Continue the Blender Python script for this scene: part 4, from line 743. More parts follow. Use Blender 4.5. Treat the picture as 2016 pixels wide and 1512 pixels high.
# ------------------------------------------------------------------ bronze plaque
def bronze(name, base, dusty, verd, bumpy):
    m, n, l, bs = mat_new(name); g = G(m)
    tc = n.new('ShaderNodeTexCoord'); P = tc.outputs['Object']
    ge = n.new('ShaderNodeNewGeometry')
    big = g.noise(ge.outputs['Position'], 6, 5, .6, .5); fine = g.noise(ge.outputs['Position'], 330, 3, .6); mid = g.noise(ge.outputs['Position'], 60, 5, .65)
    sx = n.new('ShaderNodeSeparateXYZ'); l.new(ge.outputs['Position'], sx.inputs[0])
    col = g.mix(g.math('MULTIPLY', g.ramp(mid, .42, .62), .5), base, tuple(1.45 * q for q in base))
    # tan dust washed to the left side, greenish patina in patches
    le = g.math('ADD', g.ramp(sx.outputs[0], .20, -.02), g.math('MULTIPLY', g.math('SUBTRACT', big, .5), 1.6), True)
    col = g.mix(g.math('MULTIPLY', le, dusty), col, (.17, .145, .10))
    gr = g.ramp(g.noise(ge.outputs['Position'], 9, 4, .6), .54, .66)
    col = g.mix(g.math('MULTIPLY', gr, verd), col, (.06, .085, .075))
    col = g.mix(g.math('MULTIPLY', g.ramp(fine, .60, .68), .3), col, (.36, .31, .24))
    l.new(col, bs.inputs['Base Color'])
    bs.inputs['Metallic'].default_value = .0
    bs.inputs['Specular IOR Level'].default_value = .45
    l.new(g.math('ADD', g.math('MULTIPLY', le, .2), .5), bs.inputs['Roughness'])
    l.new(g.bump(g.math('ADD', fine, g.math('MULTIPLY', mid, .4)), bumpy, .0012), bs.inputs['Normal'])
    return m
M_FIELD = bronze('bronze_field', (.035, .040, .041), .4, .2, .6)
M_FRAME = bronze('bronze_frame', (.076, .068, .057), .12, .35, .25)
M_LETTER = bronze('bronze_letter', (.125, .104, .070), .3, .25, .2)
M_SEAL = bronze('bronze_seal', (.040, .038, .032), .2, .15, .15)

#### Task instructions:
All of the data shown above must be copied exactly.

#### Task solution:
Continue the Blender Python script for this scene: part 4, from line 743. More parts follow. Use Blender 4.5. Treat the picture as 2016 pixels wide and 1512 pixels high.
# ------------------------------------------------------------------ bronze plaque
def bronze(name, base, dusty, verd, bumpy):
    m, n, l, bs = mat_new(name); g = G(m)
    tc = n.new('ShaderNodeTexCoord'); P = tc.outputs['Object']
    ge = n.new('ShaderNodeNewGeometry')
    big = g.noise(ge.outputs['Position'], 6, 5, .6, .5); fine = g.noise(ge.outputs['Position'], 330, 3, .6); mid = g.noise(ge.outputs['Position'], 60, 5, .65)
    sx = n.new('ShaderNodeSeparateXYZ'); l.new(ge.outputs['Position'], sx.inputs[0])
    col = g.mix(g.math('MULTIPLY', g.ramp(mid, .42, .62), .5), base, tuple(1.45 * q for q in base))
    # tan dust washed to the left side, greenish patina in patches
    le = g.math('ADD', g.ramp(sx.outputs[0], .20, -.02), g.math('MULTIPLY', g.math('SUBTRACT', big, .5), 1.6), True)
    col = g.mix(g.math('MULTIPLY', le, dusty), col, (.17, .145, .10))
    gr = g.ramp(g.noise(ge.outputs['Position'], 9, 4, .6), .54, .66)
    col = g.mix(g.math('MULTIPLY', gr, verd), col, (.06, .085, .075))
    col = g.mix(g.math('MULTIPLY', g.ramp(fine, .60, .68), .3), col, (.36, .31, .24))
    l.new(col, bs.inputs['Base Color'])
    bs.inputs['Metallic'].default_value = .0
    bs.inputs['Specular IOR Level'].default_value = .45
    l.new(g.math('ADD', g.math('MULTIPLY', le, .2), .5), bs.inputs['Roughness'])
    l.new(g.bump(g.math('ADD', fine, g.math('MULTIPLY', mid, .4)), bumpy, .0012), bs.inputs['Normal'])
    return m
M_FIELD = bronze('bronze_field', (.035, .040, .041), .4, .2, .6)
M_FRAME = bronze('bronze_frame', (.076, .068, .057), .12, .35, .25)
M_LETTER = bronze('bronze_letter', (.125, .104, .070), .3, .25, .2)
M_SEAL = bronze('bronze_seal', (.040, .038, .032), .2, .15, .15)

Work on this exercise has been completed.